Monday, March 10, 2008

The Catlins

The Catlins - the name that conjures up images of a corner of New Zealand untainted by the modern world - a place where time has stood still and a visitor may enjoy forest, wildlife and the life-style of a bygone era. This image is a true reflection. Accidents of history have favoured protection of the Catlins and it still retains many accessible wildlife havens in its varied hill and scenic coast.

Visitors to the Catlins should plan to stay at least two or three days to fully explore this very unique area with its wildlife and spectacular natural places. The Catlins is a great place to stay and enjoy, and to get a little off the beaten track!

The map below illustrates the Southern Scenic Route. The route runs from Dunedin in the North through to Invercargill in the South (passing through the Catlins) and up to Te Anau.It is clearly marked along the highway with frequent signposts. The road is now fully sealed, but is winding and narrow in places, so care must be taken.


The Catlins is a region of forest, countryside and coast between Kaka Point and Fortrose on the south-eastern corner of the South Island. Owaka, the main town, has a population of around 400 and a collection of essential shops and services. Accommodation in the Catlins area is full of local character, especially if you choose to stay in B & Bs, farmstays and self-contained cottages.
A quick history

The Catlins' first human inhabitants were Maori of the Kati Mamoe, Waitaha and Kai Tahu tribes, which today are known collectively as Ngai Tahu. No formal Maori pa (forts) were located in the Catlins, but there were many hunting camps. The area was once inhabited by giant flightless birds known as moa, and the timber of the forest was ideal for canoe construction.
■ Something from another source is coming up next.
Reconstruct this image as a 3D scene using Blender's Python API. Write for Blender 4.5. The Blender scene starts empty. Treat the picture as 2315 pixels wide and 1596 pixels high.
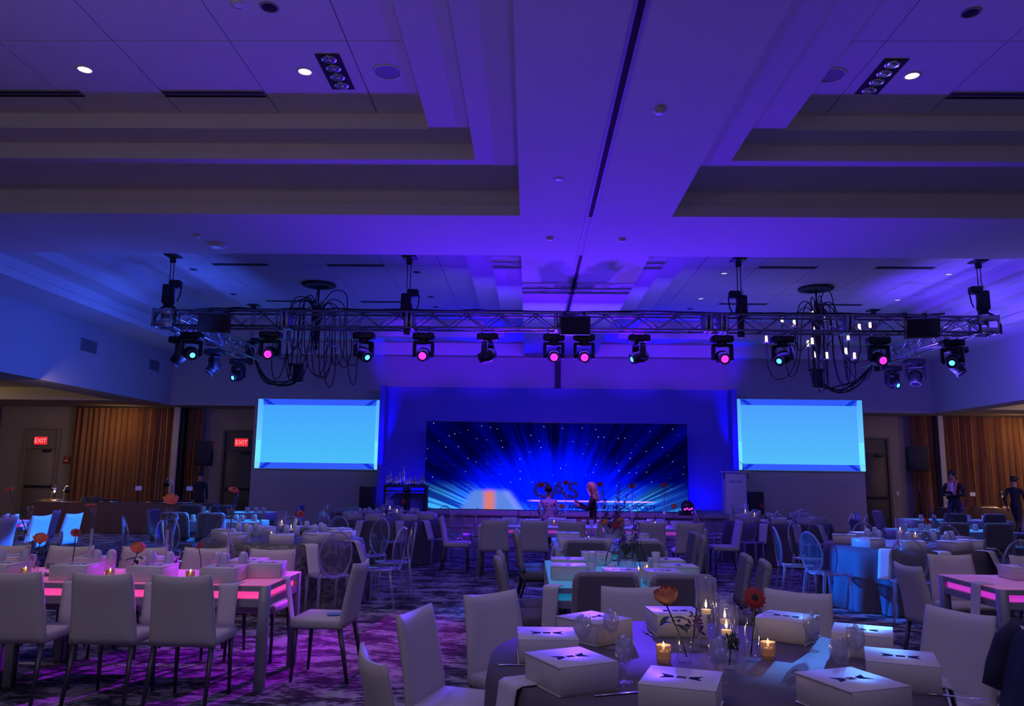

European whalers arrived in the early 1800s, followed by settlers who came to farm the land and harvest the dense native forest. The area gets its name from Edward Cattlin, the ship's captain who purchased a large tract of land from local Maori in 1840. However authorities didn't formally transfer the land until 1873, a little late for Captain Cattlin who had died in Sydney 17 years earlier.

The Catlins coast has always been a challenge for mariners, and shipwreck stories abound in the area. The most tragic shipwreck occurred in 1881, when the SS Tararua struck the reef at Waipapa Point, resulting in the loss of 131 lives. It was the worst sea disaster in New Zealand’s history and led to the construction of the Waipapa Point lighthouse. Another historic lighthouse, at Nugget Point, guards the other end of the coast.

Photogenic geography
Beneath the Catlins' forest and farmland, Triassic and Jurassic sandstones and mudstones often reveal interesting fossils. At Curio Bay you'll find the petrified remains of a forest that’s over 160 million years old. The fossilised trees were closely related to modern kauri and Norfolk pine.

Another oddity is Jack's Blowhole, where a large sea cave has collapsed to leave a deep ocean-filled hole in the middle of a field. At the northern end of Waipati Beach you can walk to a series of tall sea caves - these caves are accessible two hours either side of low tide.

In most of the Catlins region the land rises sharply from the coast to the inland ranges. For this reason, many of the area's rivers pour over waterfalls as they approach the ocean. Purakaunui Falls is particularly beautiful, cascading 20 metres in three tiers. The most amusing waterfall is Niagara Falls, named by a surveyor with a sense of humour (they fall less than a metre).

Curio Bay
Curio Bay contains the remains of a fossilized Jurassic forest. At low tide, the fossil remains stretch from Curio Bay for 20 km around the coast to Slope Point and are some of the least disturbed in the world. By the late Jurassic period, New Zealand was an extensive landmass linked to nearby parts of Gondwana (Australia/Antarctica).

At that time Curio Bay was a broad floodplain flanked by active volcanoes which flooded the forests with volcanic debris. The lower parts of the trees were buried and turned to stone. The trunks that lie exposed were carried in by the flood and were partially buried. Due to the very complete nature of this process known as 'silification', the petrified wood and its texture are of an unusually high quality. It looks very much like real wood yet feels just like stone.

Curio Bay is the site of one of the world's finest fossil forests. The platform of petrified stumps, fallen trees and fern imprints are easily accessible at low tide, or can be viewed form the platform above.